Given data
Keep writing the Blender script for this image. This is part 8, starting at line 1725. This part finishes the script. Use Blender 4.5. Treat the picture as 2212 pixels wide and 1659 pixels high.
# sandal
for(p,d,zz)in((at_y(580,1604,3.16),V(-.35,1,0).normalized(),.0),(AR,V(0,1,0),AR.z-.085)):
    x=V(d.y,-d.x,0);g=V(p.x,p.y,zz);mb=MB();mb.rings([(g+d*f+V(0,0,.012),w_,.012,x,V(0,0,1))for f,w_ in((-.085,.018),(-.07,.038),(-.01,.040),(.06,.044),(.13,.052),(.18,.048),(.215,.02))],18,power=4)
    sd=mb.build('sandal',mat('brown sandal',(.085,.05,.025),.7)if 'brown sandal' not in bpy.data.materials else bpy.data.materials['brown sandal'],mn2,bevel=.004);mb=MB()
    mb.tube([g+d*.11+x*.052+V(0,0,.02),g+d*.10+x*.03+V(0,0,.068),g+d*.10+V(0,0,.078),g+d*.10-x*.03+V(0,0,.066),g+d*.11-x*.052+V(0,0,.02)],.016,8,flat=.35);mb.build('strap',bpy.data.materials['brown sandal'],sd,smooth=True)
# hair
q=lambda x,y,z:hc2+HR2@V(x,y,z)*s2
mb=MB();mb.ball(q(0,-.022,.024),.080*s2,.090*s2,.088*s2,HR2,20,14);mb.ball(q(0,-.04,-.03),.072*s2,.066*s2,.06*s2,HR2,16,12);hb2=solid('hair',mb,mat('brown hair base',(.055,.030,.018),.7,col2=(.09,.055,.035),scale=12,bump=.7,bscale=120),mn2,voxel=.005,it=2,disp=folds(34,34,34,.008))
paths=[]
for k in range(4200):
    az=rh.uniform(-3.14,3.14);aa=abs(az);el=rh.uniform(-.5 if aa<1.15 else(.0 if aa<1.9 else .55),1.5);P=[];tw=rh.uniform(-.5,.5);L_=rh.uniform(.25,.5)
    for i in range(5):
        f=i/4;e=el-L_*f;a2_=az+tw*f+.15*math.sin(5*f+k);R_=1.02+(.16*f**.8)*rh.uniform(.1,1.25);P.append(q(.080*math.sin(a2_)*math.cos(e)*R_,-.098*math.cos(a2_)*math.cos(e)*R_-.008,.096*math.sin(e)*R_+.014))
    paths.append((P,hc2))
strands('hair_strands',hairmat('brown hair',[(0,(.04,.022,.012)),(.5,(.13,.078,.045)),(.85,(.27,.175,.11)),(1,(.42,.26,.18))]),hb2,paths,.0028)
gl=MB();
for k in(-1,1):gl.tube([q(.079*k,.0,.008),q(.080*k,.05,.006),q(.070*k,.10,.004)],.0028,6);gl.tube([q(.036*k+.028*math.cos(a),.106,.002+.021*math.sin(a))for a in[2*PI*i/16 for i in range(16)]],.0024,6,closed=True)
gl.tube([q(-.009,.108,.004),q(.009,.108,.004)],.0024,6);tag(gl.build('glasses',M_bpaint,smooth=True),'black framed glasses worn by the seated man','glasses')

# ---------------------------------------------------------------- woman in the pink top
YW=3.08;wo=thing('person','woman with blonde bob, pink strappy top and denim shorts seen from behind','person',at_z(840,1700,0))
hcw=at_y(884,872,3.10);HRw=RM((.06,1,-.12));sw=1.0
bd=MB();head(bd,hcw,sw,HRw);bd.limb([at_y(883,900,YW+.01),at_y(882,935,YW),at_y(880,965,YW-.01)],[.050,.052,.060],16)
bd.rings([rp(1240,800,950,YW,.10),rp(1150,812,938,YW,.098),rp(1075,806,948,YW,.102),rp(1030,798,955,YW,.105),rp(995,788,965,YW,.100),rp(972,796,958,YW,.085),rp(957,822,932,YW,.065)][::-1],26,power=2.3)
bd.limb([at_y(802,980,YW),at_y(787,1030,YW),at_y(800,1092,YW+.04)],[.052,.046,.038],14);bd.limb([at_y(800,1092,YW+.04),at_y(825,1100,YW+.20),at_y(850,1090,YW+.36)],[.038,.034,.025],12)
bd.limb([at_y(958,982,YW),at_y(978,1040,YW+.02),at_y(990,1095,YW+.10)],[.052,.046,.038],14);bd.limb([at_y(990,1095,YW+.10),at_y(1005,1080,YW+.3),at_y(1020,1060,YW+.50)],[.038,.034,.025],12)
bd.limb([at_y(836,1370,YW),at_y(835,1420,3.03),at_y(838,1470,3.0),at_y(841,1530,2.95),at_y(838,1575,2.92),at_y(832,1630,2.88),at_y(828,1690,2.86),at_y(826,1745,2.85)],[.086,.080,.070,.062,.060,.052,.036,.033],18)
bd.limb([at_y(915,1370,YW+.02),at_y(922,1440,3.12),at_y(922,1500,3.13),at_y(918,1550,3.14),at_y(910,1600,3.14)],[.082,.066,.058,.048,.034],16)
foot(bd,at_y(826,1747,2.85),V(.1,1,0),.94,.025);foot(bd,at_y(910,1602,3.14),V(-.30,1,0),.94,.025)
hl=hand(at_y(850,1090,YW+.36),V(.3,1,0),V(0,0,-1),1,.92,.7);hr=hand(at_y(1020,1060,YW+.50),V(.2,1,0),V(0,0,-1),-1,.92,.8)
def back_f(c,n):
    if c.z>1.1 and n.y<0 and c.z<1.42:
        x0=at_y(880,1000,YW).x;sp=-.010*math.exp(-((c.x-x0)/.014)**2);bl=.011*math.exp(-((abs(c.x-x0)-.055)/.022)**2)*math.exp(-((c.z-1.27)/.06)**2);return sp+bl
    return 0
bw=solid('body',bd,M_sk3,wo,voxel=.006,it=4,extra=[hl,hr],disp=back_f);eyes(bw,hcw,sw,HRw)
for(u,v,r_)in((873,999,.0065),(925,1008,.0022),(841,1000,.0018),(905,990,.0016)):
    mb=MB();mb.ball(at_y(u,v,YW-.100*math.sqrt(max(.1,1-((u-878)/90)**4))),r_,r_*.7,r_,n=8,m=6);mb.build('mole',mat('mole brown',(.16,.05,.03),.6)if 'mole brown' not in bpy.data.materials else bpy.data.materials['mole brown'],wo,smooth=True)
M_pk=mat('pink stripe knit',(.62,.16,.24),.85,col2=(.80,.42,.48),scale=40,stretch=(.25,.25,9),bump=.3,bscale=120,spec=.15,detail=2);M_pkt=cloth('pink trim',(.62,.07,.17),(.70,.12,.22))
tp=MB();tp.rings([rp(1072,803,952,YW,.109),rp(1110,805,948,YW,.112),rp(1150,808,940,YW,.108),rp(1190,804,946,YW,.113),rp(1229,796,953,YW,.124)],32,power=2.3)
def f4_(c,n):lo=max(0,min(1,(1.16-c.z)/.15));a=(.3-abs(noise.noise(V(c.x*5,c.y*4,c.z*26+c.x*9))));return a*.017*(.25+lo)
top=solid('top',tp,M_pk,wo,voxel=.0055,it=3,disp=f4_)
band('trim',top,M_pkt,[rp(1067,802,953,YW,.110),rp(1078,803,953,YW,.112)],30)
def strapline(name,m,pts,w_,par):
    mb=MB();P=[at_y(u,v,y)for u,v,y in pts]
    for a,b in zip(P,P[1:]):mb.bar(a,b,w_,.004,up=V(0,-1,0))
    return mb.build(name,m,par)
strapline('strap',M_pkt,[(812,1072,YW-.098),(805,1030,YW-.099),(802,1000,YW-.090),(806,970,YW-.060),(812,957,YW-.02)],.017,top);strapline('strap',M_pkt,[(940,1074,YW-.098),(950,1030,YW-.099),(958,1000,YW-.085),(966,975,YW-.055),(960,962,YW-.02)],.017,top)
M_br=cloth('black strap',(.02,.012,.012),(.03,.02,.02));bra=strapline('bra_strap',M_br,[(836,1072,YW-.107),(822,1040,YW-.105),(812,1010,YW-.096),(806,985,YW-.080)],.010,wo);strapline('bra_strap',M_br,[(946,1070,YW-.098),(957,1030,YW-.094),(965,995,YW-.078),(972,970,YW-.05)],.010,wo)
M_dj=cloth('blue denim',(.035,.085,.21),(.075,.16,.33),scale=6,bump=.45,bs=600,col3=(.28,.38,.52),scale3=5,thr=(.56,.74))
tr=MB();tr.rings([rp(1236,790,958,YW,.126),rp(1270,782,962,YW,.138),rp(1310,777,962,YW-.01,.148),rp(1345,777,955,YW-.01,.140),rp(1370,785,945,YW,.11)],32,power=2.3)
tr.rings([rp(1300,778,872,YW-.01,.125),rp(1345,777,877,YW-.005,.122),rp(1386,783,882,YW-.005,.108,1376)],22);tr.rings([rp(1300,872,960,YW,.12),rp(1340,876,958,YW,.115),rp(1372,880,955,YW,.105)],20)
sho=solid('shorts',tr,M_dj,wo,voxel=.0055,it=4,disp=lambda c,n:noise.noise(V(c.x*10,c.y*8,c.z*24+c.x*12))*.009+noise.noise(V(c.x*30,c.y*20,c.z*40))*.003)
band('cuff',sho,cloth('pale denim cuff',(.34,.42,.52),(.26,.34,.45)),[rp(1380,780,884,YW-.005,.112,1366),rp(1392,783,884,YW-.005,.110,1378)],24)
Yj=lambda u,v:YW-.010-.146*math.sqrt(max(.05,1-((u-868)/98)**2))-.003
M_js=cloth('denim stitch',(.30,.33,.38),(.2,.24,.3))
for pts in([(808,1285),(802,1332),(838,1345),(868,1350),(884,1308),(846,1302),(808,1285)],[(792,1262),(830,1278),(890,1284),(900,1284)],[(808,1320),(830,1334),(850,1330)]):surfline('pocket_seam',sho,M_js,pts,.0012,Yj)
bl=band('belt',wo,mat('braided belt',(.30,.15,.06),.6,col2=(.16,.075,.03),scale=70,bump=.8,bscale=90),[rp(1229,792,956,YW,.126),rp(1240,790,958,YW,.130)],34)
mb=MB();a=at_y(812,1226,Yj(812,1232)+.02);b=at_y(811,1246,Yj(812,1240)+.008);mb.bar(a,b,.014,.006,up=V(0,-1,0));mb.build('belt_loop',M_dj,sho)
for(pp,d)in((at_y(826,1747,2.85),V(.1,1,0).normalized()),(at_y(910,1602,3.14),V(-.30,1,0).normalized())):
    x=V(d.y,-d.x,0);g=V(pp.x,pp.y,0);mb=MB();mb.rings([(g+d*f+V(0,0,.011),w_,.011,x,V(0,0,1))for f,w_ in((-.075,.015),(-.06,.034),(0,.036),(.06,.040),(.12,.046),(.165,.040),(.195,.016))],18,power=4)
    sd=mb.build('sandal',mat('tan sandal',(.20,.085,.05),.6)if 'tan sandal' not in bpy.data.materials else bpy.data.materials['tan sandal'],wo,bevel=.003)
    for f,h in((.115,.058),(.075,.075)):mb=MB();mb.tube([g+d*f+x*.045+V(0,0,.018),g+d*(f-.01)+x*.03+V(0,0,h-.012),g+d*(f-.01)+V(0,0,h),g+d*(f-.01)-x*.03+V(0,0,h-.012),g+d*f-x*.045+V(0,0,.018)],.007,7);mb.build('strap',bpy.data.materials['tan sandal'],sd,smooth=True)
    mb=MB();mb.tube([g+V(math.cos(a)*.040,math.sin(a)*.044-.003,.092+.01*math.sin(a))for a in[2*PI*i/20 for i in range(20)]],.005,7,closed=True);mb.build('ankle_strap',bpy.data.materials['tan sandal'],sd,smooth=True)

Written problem
Reproduce only the lines from the top of the material through the one bearing "the seated man','glasses')", each exactly as it stands.

Result
Keep writing the Blender script for this image. This is part 8, starting at line 1725. This part finishes the script. Use Blender 4.5. Treat the picture as 2212 pixels wide and 1659 pixels high.
# sandal
for(p,d,zz)in((at_y(580,1604,3.16),V(-.35,1,0).normalized(),.0),(AR,V(0,1,0),AR.z-.085)):
    x=V(d.y,-d.x,0);g=V(p.x,p.y,zz);mb=MB();mb.rings([(g+d*f+V(0,0,.012),w_,.012,x,V(0,0,1))for f,w_ in((-.085,.018),(-.07,.038),(-.01,.040),(.06,.044),(.13,.052),(.18,.048),(.215,.02))],18,power=4)
    sd=mb.build('sandal',mat('brown sandal',(.085,.05,.025),.7)if 'brown sandal' not in bpy.data.materials else bpy.data.materials['brown sandal'],mn2,bevel=.004);mb=MB()
    mb.tube([g+d*.11+x*.052+V(0,0,.02),g+d*.10+x*.03+V(0,0,.068),g+d*.10+V(0,0,.078),g+d*.10-x*.03+V(0,0,.066),g+d*.11-x*.052+V(0,0,.02)],.016,8,flat=.35);mb.build('strap',bpy.data.materials['brown sandal'],sd,smooth=True)
# hair
q=lambda x,y,z:hc2+HR2@V(x,y,z)*s2
mb=MB();mb.ball(q(0,-.022,.024),.080*s2,.090*s2,.088*s2,HR2,20,14);mb.ball(q(0,-.04,-.03),.072*s2,.066*s2,.06*s2,HR2,16,12);hb2=solid('hair',mb,mat('brown hair base',(.055,.030,.018),.7,col2=(.09,.055,.035),scale=12,bump=.7,bscale=120),mn2,voxel=.005,it=2,disp=folds(34,34,34,.008))
paths=[]
for k in range(4200):
    az=rh.uniform(-3.14,3.14);aa=abs(az);el=rh.uniform(-.5 if aa<1.15 else(.0 if aa<1.9 else .55),1.5);P=[];tw=rh.uniform(-.5,.5);L_=rh.uniform(.25,.5)
    for i in range(5):
        f=i/4;e=el-L_*f;a2_=az+tw*f+.15*math.sin(5*f+k);R_=1.02+(.16*f**.8)*rh.uniform(.1,1.25);P.append(q(.080*math.sin(a2_)*math.cos(e)*R_,-.098*math.cos(a2_)*math.cos(e)*R_-.008,.096*math.sin(e)*R_+.014))
    paths.append((P,hc2))
strands('hair_strands',hairmat('brown hair',[(0,(.04,.022,.012)),(.5,(.13,.078,.045)),(.85,(.27,.175,.11)),(1,(.42,.26,.18))]),hb2,paths,.0028)
gl=MB();
for k in(-1,1):gl.tube([q(.079*k,.0,.008),q(.080*k,.05,.006),q(.070*k,.10,.004)],.0028,6);gl.tube([q(.036*k+.028*math.cos(a),.106,.002+.021*math.sin(a))for a in[2*PI*i/16 for i in range(16)]],.0024,6,closed=True)
gl.tube([q(-.009,.108,.004),q(.009,.108,.004)],.0024,6);tag(gl.build('glasses',M_bpaint,smooth=True),'black framed glasses worn by the seated man','glasses')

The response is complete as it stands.